▶ Provided data
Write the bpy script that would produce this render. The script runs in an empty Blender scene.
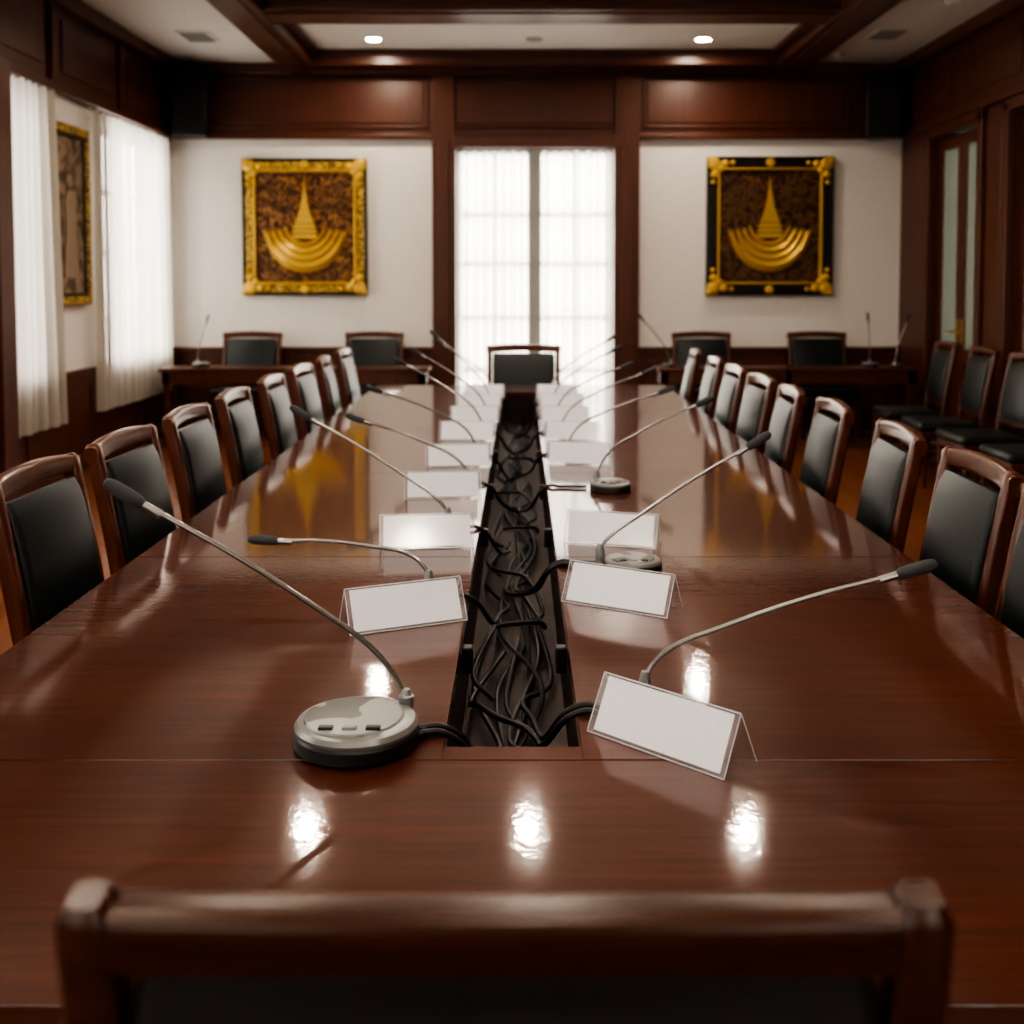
import bpy, bmesh, math, random
from mathutils import Vector, Matrix
random.seed(7)
scene=bpy.context.scene
H=1.55
# ------------------------------------------------------------------ materials
def newmat(name):
    m=bpy.data.materials.new(name); m.use_nodes=True
    nt=m.node_tree; return m,nt,nt.nodes['Principled BSDF']
def setp(b,**k):
    for kk,v in k.items():
        kk=kk.replace('_',' ')
        if kk in b.inputs: b.inputs[kk].default_value=v
def plain(name,col,rough=.5,metal=0.,coat=0.,bump=0,bscale=200):
    m,nt,b=newmat(name); setp(b,Base_Color=(*col,1),Roughness=rough,Metallic=metal,Coat_Weight=coat)
    n=nt.nodes.new('ShaderNodeTexNoise'); n.inputs['Scale'].default_value=bscale
    tc=nt.nodes.new('ShaderNodeTexCoord'); nt.links.new(tc.outputs['Object'],n.inputs['Vector'])
    r=nt.nodes.new('ShaderNodeValToRGB'); r.color_ramp.elements[0].color=(*[c*.85 for c in col],1); r.color_ramp.elements[1].color=(*[min(1,c*1.1) for c in col],1)
    nt.links.new(n.outputs['Fac'],r.inputs['Fac']); nt.links.new(r.outputs['Color'],b.inputs['Base Color'])
    if bump:
        bp=nt.nodes.new('ShaderNodeBump'); bp.inputs['Strength'].default_value=bump; bp.inputs['Distance'].default_value=.002
        nt.links.new(n.outputs['Fac'],bp.inputs['Height']); nt.links.new(bp.outputs['Normal'],b.inputs['Normal'])
    return m
def wood(name,c1,c2,rough=.3,coat=0.,scale=(3,3,30),ns=2.,bump=.05,crough=.05,broad=.35,spec=.5,wavy=0):
    m,nt,b=newmat(name); setp(b,Roughness=rough,Coat_Weight=coat,Coat_Roughness=crough); b.inputs['Specular IOR Level'].default_value=spec
    tc=nt.nodes.new('ShaderNodeTexCoord'); mp=nt.nodes.new('ShaderNodeMapping'); mp.inputs['Scale'].default_value=scale
    nt.links.new(tc.outputs['Object'],mp.inputs['Vector'])
    n=nt.nodes.new('ShaderNodeTexNoise'); n.inputs['Scale'].default_value=ns; n.inputs['Detail'].default_value=8; n.inputs['Roughness'].default_value=.6; n.inputs['Distortion'].default_value=.4
    nt.links.new(mp.outputs['Vector'],n.inputs['Vector'])
    n2=nt.nodes.new('ShaderNodeTexNoise'); n2.inputs['Scale'].default_value=1.7; n2.inputs['Detail'].default_value=3
    nt.links.new(tc.outputs['Object'],n2.inputs['Vector'])
    mx=nt.nodes.new('ShaderNodeMix'); mx.data_type='FLOAT'; mx.inputs[0].default_value=broad
    nt.links.new(n.outputs['Fac'],mx.inputs[2]); nt.links.new(n2.outputs['Fac'],mx.inputs[3])
    r=nt.nodes.new('ShaderNodeValToRGB'); r.color_ramp.elements[0].position=.32; r.color_ramp.elements[1].position=.68
    r.color_ramp.elements[0].color=(*c1,1); r.color_ramp.elements[1].color=(*c2,1)
    nt.links.new(mx.outputs[0],r.inputs['Fac']); nt.links.new(r.outputs['Color'],b.inputs['Base Color'])
    bp=nt.nodes.new('ShaderNodeBump'); bp.inputs['Strength'].default_value=bump; bp.inputs['Distance'].default_value=.002
    nt.links.new(n.outputs['Fac'],bp.inputs['Height']); nt.links.new(bp.outputs['Normal'],b.inputs['Normal'])
    if wavy:
        n3=nt.nodes.new('ShaderNodeTexNoise'); n3.inputs['Scale'].default_value=70; n3.inputs['Detail'].default_value=2; nt.links.new(tc.outputs['Object'],n3.inputs['Vector'])
        b2=nt.nodes.new('ShaderNodeBump'); b2.inputs['Strength'].default_value=1; b2.inputs['Distance'].default_value=wavy
        nt.links.new(n3.outputs['Fac'],b2.inputs['Height']); nt.links.new(b2.outputs['Normal'],b.inputs['Coat Normal'])
    return m
M={}
M['table']=wood('table_varnished_mahogany',(.036,.0078,.0028),(.098,.0235,.0085),rough=.4,coat=1.,crough=.065,scale=(1.0,16,16),ns=3,bump=.03,broad=.5,spec=.08,wavy=.00015)
M['wallwood']=wood('panelling_wood',(.06,.017,.008),(.115,.032,.014),rough=.38,scale=(14,14,1),ns=2,bump=.1)
M['beam']=wood('beam_wood',(.06,.018,.010),(.11,.033,.016),rough=.35,scale=(2,2,14),ns=2)
M['chairwood']=wood('chair_wood',(.05,.014,.006),(.125,.035,.014),rough=.28,coat=.4,scale=(12,12,2),ns=3,bump=.05)
M['darkwood']=wood('dark_chair_wood',(.026,.007,.0025),(.055,.015,.0055),rough=.27,coat=.0,scale=(2,12,12),ns=3,bump=.05,spec=.4)
M['trough']=plain('trough_dark_stain',(.022,.009,.006),rough=.6)
M['leather']=plain('black_leather',(.010,.0145,.0165),rough=.36,bump=.25,bscale=260)
M['plaster']=plain('white_plaster',(.77,.74,.70),rough=.8,bump=.1,bscale=90)
M['ceil']=plain('ceiling_paint',(.66,.65,.62),rough=.85,bump=.05,bscale=60)
M['black']=plain('black_plastic',(.010,.010,.011),rough=.4)
M['cable']=plain('cable_rubber',(.01,.01,.011),rough=.45)
M['silver']=plain('silver_plastic',(.22,.225,.225),rough=.3,metal=.35)
M['steel']=plain('gooseneck_metal',(.34,.34,.34),rough=.26,metal=.9,bscale=500)
M['foam']=plain('mic_foam',(.05,.053,.06),rough=.8,bump=.6,bscale=600)
M['mesh']=plain('speaker_cloth',(.012,.012,.013),rough=.9)
M['paper']=plain('white_card',(.9,.9,.95),rough=.6)
M['gold']=plain('gilt',(.66,.42,.08),rough=.42,metal=.45,bump=.8,bscale=60)
M['brass']=plain('brass',(.6,.4,.12),rough=.3,metal=.9)
M['vent']=plain('vent_metal',(.3,.3,.29),rough=.6)
M['winpaint']=plain('window_frame_paint',(.22,.21,.2),rough=.5)
M['frameblack']=plain('black_lacquer',(.015,.012,.01),rough=.3)
M['edge']=plain('acrylic_edge',(.62,.64,.7),rough=.2)
M['dullgold']=plain('dull_gilt',(.16,.085,.025),rough=.5,metal=.3)
# grey fascia with dark reflections painted in as noise patches
m,nt,b=newmat('grey_fascia'); setp(b,Roughness=.33,Metallic=.1)
tc=nt.nodes.new('ShaderNodeTexCoord'); n=nt.nodes.new('ShaderNodeTexNoise'); n.inputs['Scale'].default_value=13; n.inputs['Detail'].default_value=1; nt.links.new(tc.outputs['Object'],n.inputs[0])
r=nt.nodes.new('ShaderNodeValToRGB'); r.color_ramp.elements[0].position=.47; r.color_ramp.elements[1].position=.5; r.color_ramp.elements[0].color=(.07,.075,.075,1); r.color_ramp.elements[1].color=(.28,.29,.285,1)
nt.links.new(n.outputs[0],r.inputs[0]); nt.links.new(r.outputs[0],b.inputs['Base Color']); M['lightgrey']=m
# acrylic
m=bpy.data.materials.new('clear_acrylic'); m.use_nodes=True; nt=m.node_tree; nt.nodes.clear()
o=nt.nodes.new('ShaderNodeOutputMaterial'); t=nt.nodes.new('ShaderNodeBsdfTransparent'); t.inputs[0].default_value=(.97,.97,.985,1)
g=nt.nodes.new('ShaderNodeBsdfGlossy'); g.inputs['Roughness'].default_value=.12
d=nt.nodes.new('ShaderNodeBsdfDiffuse'); d.inputs[0].default_value=(.8,.82,.88,1)
m2=nt.nodes.new('ShaderNodeMixShader'); m2.inputs[0].default_value=.75; nt.links.new(g.outputs[0],m2.inputs[1]); nt.links.new(d.outputs[0],m2.inputs[2])
mx=nt.nodes.new('ShaderNodeMixShader'); mx.inputs[0].default_value=.2; nt.links.new(t.outputs[0],mx.inputs[1]); nt.links.new(m2.outputs[0],mx.inputs[2]); nt.links.new(mx.outputs[0],o.inputs[0]); M['acrylic']=m
# curtain
m=bpy.data.materials.new('sheer_curtain'); m.use_nodes=True; nt=m.node_tree; nt.nodes.clear()
o=nt.nodes.new('ShaderNodeOutputMaterial'); t=nt.nodes.new('ShaderNodeBsdfTransparent'); t.inputs[0].default_value=(1,.97,.92,1)
tl=nt.nodes.new('ShaderNodeBsdfTranslucent'); tl.inputs[0].default_value=(.60,.565,.51,1)
df=nt.nodes.new('ShaderNodeBsdfDiffuse'); df.inputs[0].default_value=(.75,.72,.66,1)
a=nt.nodes.new('ShaderNodeMixShader'); a.inputs[0].default_value=.4; nt.links.new(tl.outputs[0],a.inputs[1]); nt.links.new(df.outputs[0],a.inputs[2])
b=nt.nodes.new('ShaderNodeMixShader')
lw=nt.nodes.new('ShaderNodeLayerWeight'); lw.inputs[0].default_value=.5
mr=nt.nodes.new('ShaderNodeMapRange'); mr.inputs[3].default_value=.86; mr.inputs[4].default_value=1.0; nt.links.new(lw.outputs['Facing'],mr.inputs[0]); nt.links.new(mr.outputs[0],b.inputs[0])
nt.links.new(t.outputs[0],b.inputs[1]); nt.links.new(a.outputs[0],b.inputs[2]); nt.links.new(b.outputs[0],o.inputs[0]); M['curtain']=m
# frosted glass
m=bpy.data.materials.new('frosted_glass'); m.use_nodes=True; nt=m.node_tree; nt.nodes.clear()
o=nt.nodes.new('ShaderNodeOutputMaterial'); tl=nt.nodes.new('ShaderNodeBsdfTranslucent'); tl.inputs[0].default_value=(.17,.178,.155,1)
g=nt.nodes.new('ShaderNodeBsdfPrincipled'); setp(g,Base_Color=(.28,.3,.27,1),Roughness=.2)
mx=nt.nodes.new('ShaderNodeMixShader'); mx.inputs[0].default_value=.5; nt.links.new(tl.outputs[0],mx.inputs[1]); nt.links.new(g.outputs[0],mx.inputs[2]); nt.links.new(mx.outputs[0],o.inputs[0]); M['glass']=m
# emissive lamp
m,nt,b=newmat('downlight_lens'); setp(b,Base_Color=(1,1,1,1)); b.inputs['Emission Color'].default_value=(1,.85,.68,1); b.inputs['Emission Strength'].default_value=420; M['lamp']=m
# floor
m,nt,b=newmat('parquet_floor'); setp(b,Roughness=.28)
tc=nt.nodes.new('ShaderNodeTexCoord'); mp=nt.nodes.new('ShaderNodeMapping'); mp.inputs['Rotation'].default_value=(0,0,math.pi/2); nt.links.new(tc.outputs['Object'],mp.inputs[0])
br=nt.nodes.new('ShaderNodeTexBrick'); br.inputs['Scale'].default_value=1; br.inputs['Brick Width'].default_value=.9; br.inputs['Row Height'].default_value=.1; br.inputs['Mortar Size'].default_value=.002
br.inputs['Color1'].default_value=(.22,.075,.026,1); br.inputs['Color2'].default_value=(.16,.052,.019,1); br.inputs['Mortar'].default_value=(.03,.01,.005,1)
nt.links.new(mp.outputs[0],br.inputs[0]); nt.links.new(br.outputs[0],b.inputs['Base Color']); M['floor']=m
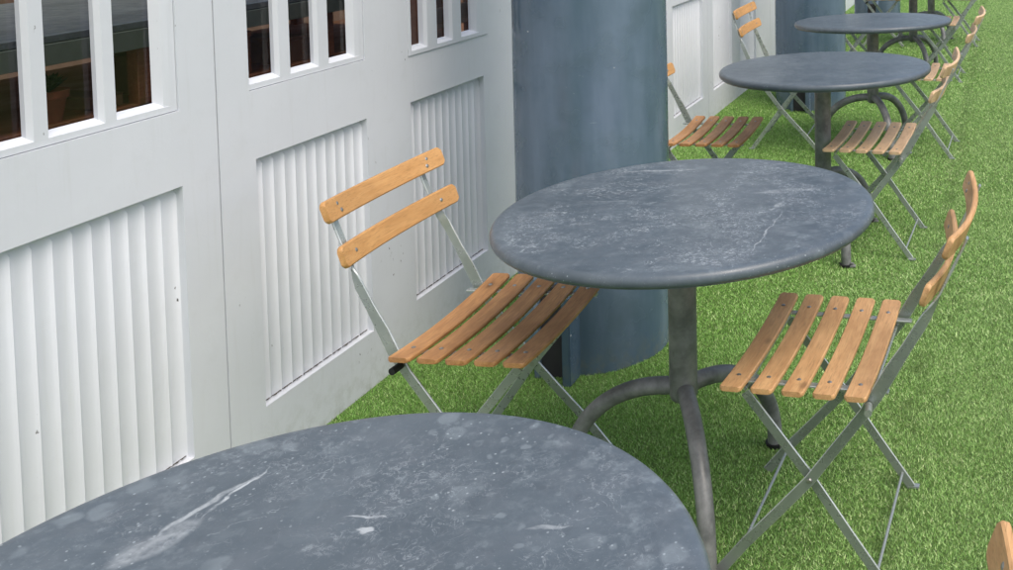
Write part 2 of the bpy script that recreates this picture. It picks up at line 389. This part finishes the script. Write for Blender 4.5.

▶ Brief
Of the lines above, how many hold the string "this"? Answer with only the number.

▶ Finished task
2